Most analysts say that, as the first party to win a parliamentary majority for 15 years, the AKP has brought the same sense of urgency and determination to its modernizing Islamic policies as it has to its handling of the crisis over Iraq.

And, so far, the novice politicians — elected mainly from impoverished Anatolia- have shown no signs of harbouring a “hidden agenda” as opponents claim.

“Previous Turkish governments only worked under pressure, and if they did anything it was usually cosmetic,” said Mensur Akgun, a political science professor at Istanbul’s University of Culture.

“This one seems to be very sincere and is beginning to do something different... in many of its policies it is more secular than the so-called secular parties.”

Unlike Mr Erbakan, who looked east as soon as he won office, enraging secularists with visits to Iran and Libya, Mr Erdogan has embraced the west. He toured EU capitals in the first visits after the AKP’s election victory.

He may have started off as a hardliner, telling his followers that it was impossible “to be a secularist and Muslim at the same time”, but now a day rarely passes without him publicly distancing himself, professionally, from his religion.

“We did not establish our party as a party based on religion,” he told the Guardian. “Politicians can be religious, but religion should not establish the basis of politics.”

“There are 1.5 billion Muslims in the world. Turkey’s model will prove to them, and Europe, that Islam and democracy can co-exist harmoniously.” The party that he founded 18 months ago has also changed, and now vehemently endorses Turkey’s bid to join the EU.

Mr Erbakan’s humiliating removal and the prohibition of his Welfare party in 1998 apparently convinced the AKP that provoking Turkey’s “deep state” — the military, bureaucracy, media and judicial circles that make up its ruling elite — would be political suicide.

Instead, Mr Erdogan has adopted western values to ensure the party’s long-term survival, and to bring economic and political liberalisation to Turkey. In his time in office, several long-overdue human rights reforms have been made.

“The west is not anathema to the AKP,” said Ihsan Dagi, who teaches human rights and Islamic politics at the Middle East Technical University in Ankara.

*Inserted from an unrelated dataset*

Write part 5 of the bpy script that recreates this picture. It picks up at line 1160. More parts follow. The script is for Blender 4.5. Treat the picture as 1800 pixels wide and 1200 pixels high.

“They have realised that the Kemalist notion of the state — which does not leave much space for the political realm and the tremendous power of the army — will be eroded with the liberal idea of human rights, democracy and rule that forms the basis of the EU.”

Such modern ideas, he said, had not only given Turkey’s religious hardliners the legitimacy they craved after 1997, but also the security to build a coalition with other forces.

“What we are seeing are the demands of the EU and pro-Islamic groups in Turkey overlapping for the first time in Turkish history, with Islamic groups finding in the west an ally that can protect them against the excesses of the Kemalist state,” said Dr Dagi.

Whether the AKP will be able to create a fully democratic country with a Muslim identity — an achievement that would have profound effects beyond its borders — it is still too early to tell. But there is growing consensus that the party is increasingly coming to terms with its changed identity.

“They are in the process of not only shaping their new identity, but realising the implications of their new language and the capabilities of their new identity to govern Turkey,” said Dr Dagi.

Turkey was once the seat of the Caliphate, which headed the world Muslim community for most of the last millennium. Some analysts now believe that Turkey could fulfil Mr Erdogan’s dream of becoming a role model both for the Middle East, and for the Turkic republics of the former Soviet Union.

In Arab nations where much of the population is young and increasingly disenchanted, Turkey’s new government could prove that it is possible for religious leaders to adopt a new language and identity.

“In Saudi Arabia, Libya, Iran and Egypt,” said Dr Dagi, “there are people who are very disaffected but can’t do much about it on their own...They must somehow work with the forces of globalisation to overcome the political repression and economic backwardness they feel at home.

“In many ways the AKP has done just that.”—Dawn/The Guardian News Service.